El titular de la portada de EL PERIÓDICO DE ARAGÓN del 12 de septiembre del año 2001 fue Terror global. Transcurridos veinte años desde entonces, ese terror sin fronteras ha modificado profundamente la vida cotidiana, los hábitos en el seno de la comunidad internacional, la imagen del islam y las incógnitas de futuro que se ciernen sobre el mundo islámico. Todo es hoy sustancialmente diferente a la foto fija que prevalecía en nuestras sociedades antes del 11-S y seguramente muchos de los cambios desencadenados por los atentados de Nueva York y de Washington no tienen fecha de caducidad, sino que parecen destinados a quedarse para siempre entre nosotros en nombre de la seguridad.

Si a la desintegración de la Unión Soviética en 1991 se habló con reiteración de la configuración de un sistema unipolar, gestionado por Estados Unidos, solo una década después el mundo se instaló en la incertidumbre permanente con la invasión de Afganistán, la guerra de Irak, la sucesión de atentados en Europa –Madrid, Londres, París, Bruselas, Berlín y Barcelona, entre otros escenarios–, la aspiración de China de competir por la hegemonía a escala mundial y el regreso de los talibanes al poder después de dos décadas de hostigamiento y paciente espera. Son demasiados los datos contrarios al optimismo: el renacimiento del multilateralismo se abre camino con grandes dificultades, el poder blando de la Unión Europea se debilita a causa de las consabidas tensiones internas y el crecimiento de las desigualdades ha convertido los flujos migratorios en una odisea diaria.
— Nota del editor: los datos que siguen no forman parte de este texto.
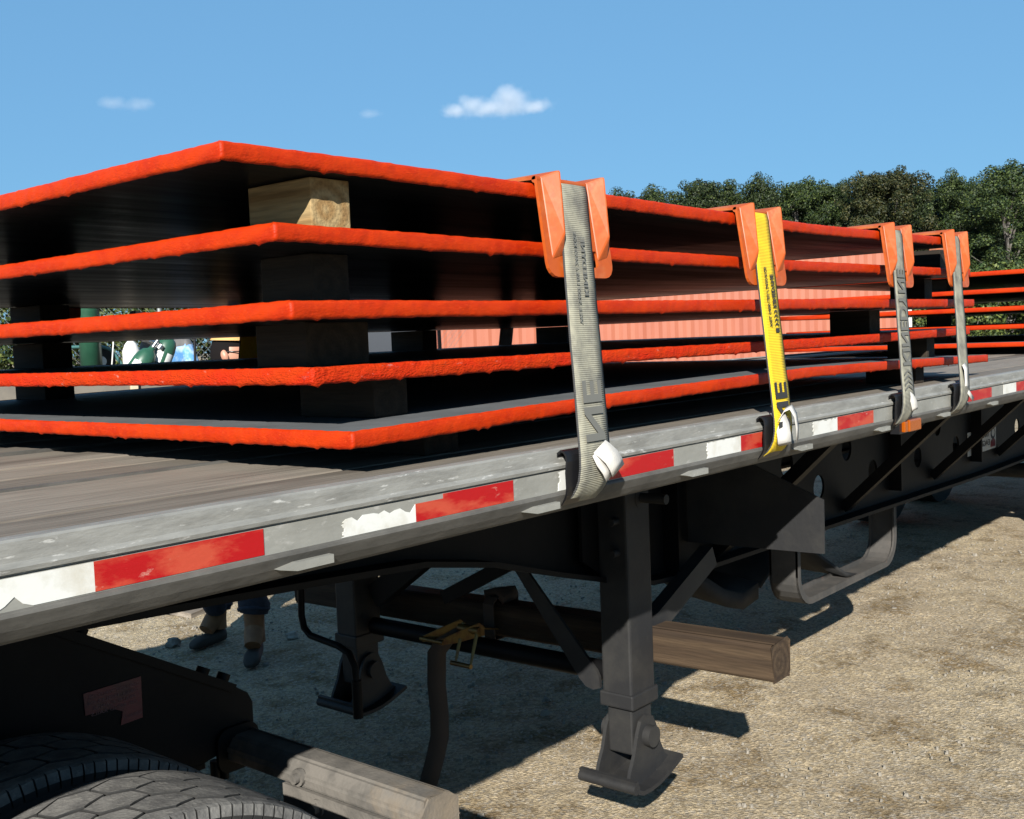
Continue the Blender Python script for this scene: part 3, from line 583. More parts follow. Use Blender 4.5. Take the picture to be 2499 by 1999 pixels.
pp = [(1.061, 1.472, 3.672, [(1.06, 2.037), (1.38, 2.038), (2.35, 2.032), (3.26, 2.027), (4.88, 2.049)]),
      (1.163, 1.477, 3.70, [(1.16, 1.913), (1.38, 1.912), (2.35, 1.909), (3.27, 1.91), (5.05, 1.927)]),
      (1.166, 1.448, 3.65, [(1.166, 1.780), (2.3, 1.783), (3.2, 1.790), (4.82, 1.794)]),
      (1.272, 1.530, 3.75, [(1.27, 1.664), (2.42, 1.665), (3.37, 1.665), (5.17, 1.676)]),
      (1.294, 1.455, 3.73, [(1.294, 1.547), (1.7, 1.556), (2.119, 1.564), (2.82, 1.573), (3.2, 1.577), (3.81, 1.571), (5.02, 1.552)])]
for i, (x, y, L, bd) in enumerate(pp):
    zt = kz(bd[0][1]); q = plate('steel_plate', names[i], x*k, y*k, L*k, FARY-y*k, zt, [(a*k, kz(z)-zt) for a, z in bd], TH, 20+i, paint_worn if i == 3 else paint, 'orange edged steel plates stacked on the deck')
    PL.append((x*k, y*k, L*k, zt, [(a*k, kz(z)) for a, z in bd]))
def ptop(i, x):
    a, z = zip(*PL[i][4]); return float(np.interp(x, a, z))
ord2 = ['topmost', 'second from the top', 'middle', 'fourth from the top', 'lowest']
for i in range(5):
    x0 = 7.5+(.12, .0, -.02, .10, .02)[i]; zt = (2.03, 1.908, 1.790, 1.672, 1.556)[i]; ye = (1.42, 1.45, 1.44, 1.46, 1.43)[i]
    plate('steel_plate', 'the %s plate of the far stack toward the rear of the deck' % ord2[i], x0, ye, 3.7, 3.645-ye, zt, [(x0, 0), (x0+4, 0)], .0305, 60+i, paint, 'orange edged steel plates stacked on the deck', near=False)

# ------------------------------------------------------------------ timber blocks
def block(x0, x1, ya, yb, z0, z1, label, m=pine):
    b = MB(); b.box((0, 0, 0), (x1-x0, yb-ya, z1-z0)); o = b.build('timber_block', m, None, ((x0+x1)/2, (ya+yb)/2, (z0+z1)/2), bevel=.003)
    return tag(o, label, 'timber block', 'timber blocks between the plates')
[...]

Quizá nada de todo esto fue causado en un sentido estricto por la matanza del 11-S, pero sin duda contribuyó a agravarlo. Al mismo tiempo, frente a un porvenir incierto, Occidente tendió a encerrarse en una fortaleza de seguridad que erosionó algunos de los valores intrínsecos de la democracia y facilitó la implantación de nuevos sistemas de control, favorecido todo ello por el desarrollo de las nuevas tecnologías y la información sobre todos nosotros almacenada en la red.

PUEDE QUE SEA EXAGERADO decir que se hizo realidad la utopía reaccionaria –más seguridad a cambio de menos libertad–, pero es cierto que el doble concepto de privacidad y autonomía de los ciudadanos ha salido dañado de la batalla cotidiana para minimizar la vulnerabilidad.

De la misma manera que se habló con frecuencia de un siglo XX corto que empezó en 1918 y acabó en 1991, acaso sea el momento de considerar el 11 de septiembre de 2001 el primer día del siglo XXI. Porque provocó una auténtica fractura histórica, porque agudizó la complejidad de las relaciones entre Occidente y el orbe musulmán, porque alimentó un vaticinado choque de civilizaciones y porque contribuyó en gran medida al desorden mundial en curso. A lo que debe añadirse que el desafío asimétrico emprendido por Al Qaeda, seguido por el Estado Islámico y epígonos, reveló la ineficacia de los sistemas de prevención y neutralización del terrorismo a gran escala.

Por todas estas razones, el 11-S ha tenido y tiene una gran trascendencia a escala colectiva. No solo porque fue posible seguir en directo la tragedia por televisión, sino porque nuestras pautas de comportamiento en muchos ámbitos y lugares son herederas de aquel día que quebró tantas certidumbres.